Problem to solve ::
Will you return, word for word, only the lines from the top of the data below down to and including the one with "PI = math.pi"?

Given material ::
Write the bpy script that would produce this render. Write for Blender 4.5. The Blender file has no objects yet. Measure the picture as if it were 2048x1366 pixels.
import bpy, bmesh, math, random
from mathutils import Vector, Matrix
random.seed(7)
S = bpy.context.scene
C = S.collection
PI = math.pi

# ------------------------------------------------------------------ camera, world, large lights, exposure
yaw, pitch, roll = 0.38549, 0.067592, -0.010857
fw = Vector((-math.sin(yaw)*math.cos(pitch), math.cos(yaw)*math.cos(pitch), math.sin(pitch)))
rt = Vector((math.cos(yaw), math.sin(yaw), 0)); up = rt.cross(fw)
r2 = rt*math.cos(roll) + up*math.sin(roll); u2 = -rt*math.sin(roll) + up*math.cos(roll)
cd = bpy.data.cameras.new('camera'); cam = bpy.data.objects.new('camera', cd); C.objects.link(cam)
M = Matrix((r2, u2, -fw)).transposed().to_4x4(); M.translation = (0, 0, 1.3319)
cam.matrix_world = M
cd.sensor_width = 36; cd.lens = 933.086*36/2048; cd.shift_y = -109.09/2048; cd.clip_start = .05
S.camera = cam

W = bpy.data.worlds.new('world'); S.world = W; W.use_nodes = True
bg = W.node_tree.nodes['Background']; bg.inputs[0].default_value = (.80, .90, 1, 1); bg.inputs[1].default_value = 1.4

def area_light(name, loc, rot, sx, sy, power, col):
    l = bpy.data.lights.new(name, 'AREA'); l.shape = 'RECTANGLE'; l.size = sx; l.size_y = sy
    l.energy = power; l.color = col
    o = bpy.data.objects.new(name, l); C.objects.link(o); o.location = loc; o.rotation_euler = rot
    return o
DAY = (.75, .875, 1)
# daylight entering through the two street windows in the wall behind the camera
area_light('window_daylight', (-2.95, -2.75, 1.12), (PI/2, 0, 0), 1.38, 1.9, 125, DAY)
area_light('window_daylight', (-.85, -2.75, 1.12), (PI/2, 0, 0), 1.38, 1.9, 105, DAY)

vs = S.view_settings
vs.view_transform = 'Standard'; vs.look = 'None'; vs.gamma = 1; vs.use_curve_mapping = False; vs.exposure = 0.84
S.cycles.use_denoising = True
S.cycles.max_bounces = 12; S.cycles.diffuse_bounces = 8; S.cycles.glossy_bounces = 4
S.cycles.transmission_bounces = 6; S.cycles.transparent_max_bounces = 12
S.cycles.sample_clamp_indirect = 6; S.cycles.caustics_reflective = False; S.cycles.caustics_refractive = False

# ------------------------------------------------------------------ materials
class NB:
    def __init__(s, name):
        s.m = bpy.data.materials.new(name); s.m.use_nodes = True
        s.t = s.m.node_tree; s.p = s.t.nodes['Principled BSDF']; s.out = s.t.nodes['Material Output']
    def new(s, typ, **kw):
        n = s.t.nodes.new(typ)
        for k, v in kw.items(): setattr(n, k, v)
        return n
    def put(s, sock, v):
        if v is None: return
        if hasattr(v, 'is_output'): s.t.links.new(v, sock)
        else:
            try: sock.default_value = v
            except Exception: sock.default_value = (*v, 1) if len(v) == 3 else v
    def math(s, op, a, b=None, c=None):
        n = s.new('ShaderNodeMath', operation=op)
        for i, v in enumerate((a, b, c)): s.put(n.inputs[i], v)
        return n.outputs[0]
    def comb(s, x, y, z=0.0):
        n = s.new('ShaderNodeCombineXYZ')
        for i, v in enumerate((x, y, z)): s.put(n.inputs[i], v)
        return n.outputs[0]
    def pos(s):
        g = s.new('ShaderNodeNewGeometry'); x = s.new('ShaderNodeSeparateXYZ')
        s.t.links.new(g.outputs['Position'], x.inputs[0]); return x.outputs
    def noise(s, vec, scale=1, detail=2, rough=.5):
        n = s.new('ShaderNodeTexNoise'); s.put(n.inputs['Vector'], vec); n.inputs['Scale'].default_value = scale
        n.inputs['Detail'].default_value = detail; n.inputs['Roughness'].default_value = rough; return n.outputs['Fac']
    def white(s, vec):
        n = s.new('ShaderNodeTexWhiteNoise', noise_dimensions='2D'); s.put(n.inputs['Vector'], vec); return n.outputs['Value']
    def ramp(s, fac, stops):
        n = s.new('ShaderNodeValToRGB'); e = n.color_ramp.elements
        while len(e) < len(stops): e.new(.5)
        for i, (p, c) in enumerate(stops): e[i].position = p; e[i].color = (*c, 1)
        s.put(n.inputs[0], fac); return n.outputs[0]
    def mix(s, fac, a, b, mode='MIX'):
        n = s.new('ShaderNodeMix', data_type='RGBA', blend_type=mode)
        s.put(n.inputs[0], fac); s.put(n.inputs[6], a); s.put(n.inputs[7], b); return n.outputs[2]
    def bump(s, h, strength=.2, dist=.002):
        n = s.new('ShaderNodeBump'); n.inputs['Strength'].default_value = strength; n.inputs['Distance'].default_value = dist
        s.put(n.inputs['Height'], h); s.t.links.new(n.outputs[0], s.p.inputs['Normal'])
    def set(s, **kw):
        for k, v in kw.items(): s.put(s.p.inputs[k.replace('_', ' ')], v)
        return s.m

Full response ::
Write the bpy script that would produce this render. Write for Blender 4.5. The Blender file has no objects yet. Measure the picture as if it were 2048x1366 pixels.
import bpy, bmesh, math, random
from mathutils import Vector, Matrix
random.seed(7)
S = bpy.context.scene
C = S.collection
PI = math.pi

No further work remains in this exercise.